My collection is pretty extensive. I couldn’t tell you in megabytes. But I listen to those genres whenever I’m at the gym or driving. When I’m driving to a set, for example, I’ll usually start with R&B and work up to house music.

Would you ever drop an R&B track into a set?
At the end of the day, I’m a house and garage DJ; that’s what people expect. But I’m passionate about a lot of types of music outside of that. I love ‘80s and ‘90s music, too. If you love music, you love music, and you shouldn’t limit yourself to listening to one genre.

What are you working on music-wise right now?
I purposely decided not to release anything last year, so I’ve been working on stuff for about a year now. I wanted to take a step back and find my solo sound.

My first solo release—“Just”—just came out from Toolroom Records, and I’ve got another track, “Dot Com”—sort of a bass-y banger, coming out April 29. I also did a collab with the vocalist Detour City.

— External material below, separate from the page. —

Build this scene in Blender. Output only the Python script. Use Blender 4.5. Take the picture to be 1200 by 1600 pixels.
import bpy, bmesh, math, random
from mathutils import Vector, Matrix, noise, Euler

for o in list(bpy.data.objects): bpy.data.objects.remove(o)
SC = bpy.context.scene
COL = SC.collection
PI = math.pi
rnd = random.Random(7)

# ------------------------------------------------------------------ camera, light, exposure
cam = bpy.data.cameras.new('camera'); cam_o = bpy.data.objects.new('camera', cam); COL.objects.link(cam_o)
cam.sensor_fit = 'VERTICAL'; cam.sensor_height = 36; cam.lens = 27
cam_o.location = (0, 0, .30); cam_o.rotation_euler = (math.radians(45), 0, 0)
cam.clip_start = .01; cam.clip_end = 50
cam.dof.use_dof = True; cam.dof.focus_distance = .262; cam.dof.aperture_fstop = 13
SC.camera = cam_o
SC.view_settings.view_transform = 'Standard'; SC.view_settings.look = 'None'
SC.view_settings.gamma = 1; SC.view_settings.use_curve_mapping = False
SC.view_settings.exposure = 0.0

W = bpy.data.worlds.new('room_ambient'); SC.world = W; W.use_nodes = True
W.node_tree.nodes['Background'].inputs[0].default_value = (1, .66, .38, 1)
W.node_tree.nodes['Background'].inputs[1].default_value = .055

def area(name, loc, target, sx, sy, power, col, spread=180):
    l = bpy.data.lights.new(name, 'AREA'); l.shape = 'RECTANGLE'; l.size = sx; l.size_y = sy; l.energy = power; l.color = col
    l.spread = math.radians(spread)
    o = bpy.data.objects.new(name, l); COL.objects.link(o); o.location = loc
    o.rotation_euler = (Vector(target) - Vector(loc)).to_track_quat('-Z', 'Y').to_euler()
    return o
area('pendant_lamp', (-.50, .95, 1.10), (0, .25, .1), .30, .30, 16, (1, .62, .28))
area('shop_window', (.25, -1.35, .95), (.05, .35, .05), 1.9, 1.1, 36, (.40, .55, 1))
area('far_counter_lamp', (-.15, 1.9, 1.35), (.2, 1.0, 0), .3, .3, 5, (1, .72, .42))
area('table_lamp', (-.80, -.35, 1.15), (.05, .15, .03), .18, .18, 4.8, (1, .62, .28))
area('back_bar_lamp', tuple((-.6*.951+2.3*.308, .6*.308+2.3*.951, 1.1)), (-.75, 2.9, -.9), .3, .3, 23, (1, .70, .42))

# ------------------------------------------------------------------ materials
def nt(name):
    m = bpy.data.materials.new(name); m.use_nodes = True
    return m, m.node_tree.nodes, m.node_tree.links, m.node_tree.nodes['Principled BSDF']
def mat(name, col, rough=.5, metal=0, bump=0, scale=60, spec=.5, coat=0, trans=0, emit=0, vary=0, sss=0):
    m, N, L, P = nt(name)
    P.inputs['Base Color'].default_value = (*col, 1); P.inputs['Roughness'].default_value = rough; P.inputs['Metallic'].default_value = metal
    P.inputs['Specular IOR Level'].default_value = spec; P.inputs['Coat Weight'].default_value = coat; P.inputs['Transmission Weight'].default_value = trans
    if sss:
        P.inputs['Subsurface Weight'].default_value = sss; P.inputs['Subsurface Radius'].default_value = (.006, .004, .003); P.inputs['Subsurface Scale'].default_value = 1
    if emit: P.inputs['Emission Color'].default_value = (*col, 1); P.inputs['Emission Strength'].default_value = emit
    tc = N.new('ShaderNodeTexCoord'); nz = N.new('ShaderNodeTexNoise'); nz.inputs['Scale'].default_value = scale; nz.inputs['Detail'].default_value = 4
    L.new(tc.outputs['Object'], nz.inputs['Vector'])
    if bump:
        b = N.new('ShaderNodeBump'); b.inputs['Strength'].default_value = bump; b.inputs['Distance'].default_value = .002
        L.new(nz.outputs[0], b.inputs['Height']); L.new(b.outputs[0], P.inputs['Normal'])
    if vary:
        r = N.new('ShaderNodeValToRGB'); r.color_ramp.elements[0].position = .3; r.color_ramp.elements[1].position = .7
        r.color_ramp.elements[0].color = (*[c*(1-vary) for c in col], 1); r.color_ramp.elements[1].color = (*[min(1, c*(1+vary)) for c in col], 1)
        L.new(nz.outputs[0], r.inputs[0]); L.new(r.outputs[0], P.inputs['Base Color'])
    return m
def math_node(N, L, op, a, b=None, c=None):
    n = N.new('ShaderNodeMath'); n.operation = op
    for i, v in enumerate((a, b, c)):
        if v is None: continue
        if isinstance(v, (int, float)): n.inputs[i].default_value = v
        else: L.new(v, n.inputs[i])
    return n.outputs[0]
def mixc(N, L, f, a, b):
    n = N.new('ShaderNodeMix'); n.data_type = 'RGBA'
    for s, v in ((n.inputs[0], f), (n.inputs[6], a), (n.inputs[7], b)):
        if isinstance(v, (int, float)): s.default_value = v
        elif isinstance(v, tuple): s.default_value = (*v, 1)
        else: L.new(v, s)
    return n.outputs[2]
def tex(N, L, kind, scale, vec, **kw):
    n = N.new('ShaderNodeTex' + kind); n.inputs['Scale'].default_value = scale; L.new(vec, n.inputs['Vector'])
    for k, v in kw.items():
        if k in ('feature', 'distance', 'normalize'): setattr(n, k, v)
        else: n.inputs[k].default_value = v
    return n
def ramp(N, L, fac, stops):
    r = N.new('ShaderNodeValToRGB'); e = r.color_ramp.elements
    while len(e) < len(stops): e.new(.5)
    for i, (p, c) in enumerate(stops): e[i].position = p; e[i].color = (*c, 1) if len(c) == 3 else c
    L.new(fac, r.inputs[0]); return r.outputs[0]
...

The track’s called “Hidden Love,” and it’s forthcoming around June. That one’s got a techno tip, and I’m really looking forward to it being released.

One more I’m especially excited about is a track I worked on with this girl I went to high school with, believe it or not. Her name’s Kate Loveridge. We hadn’t spoken since school, but I saw her on YouTube, and I started listening to her on those videos. I was like, oh my god, I need to work with her. So, I hit her up. It’s taken months, but if everything goes through, the track will be out soon on a big label. It’s proper summer vibes, less for the club.

What are you most excited for ahead of EDC New York?
I have loads of new music for EDC; I will most definitely play recent releases, plus new and exclusive remixes. I’ve been dropping some of the tracks I just mentioned into sets, so I’ll be doing that at EDC as well.

I’m also really excited to come back to New York. I’ve played there two or three times so far, but I haven’t been able to explore ever. Especially in America, where shows are happening every night of the week, I go from the airport to the club to the hotel to the airport every day. When I come out next month, I have no other gigs that weekend, though. So I’m going to get there a few days early. I’m buzzing to check out the whole festival, of course, but also Central Park and other sightseeing stuff. And I’m going to have some proper New York food.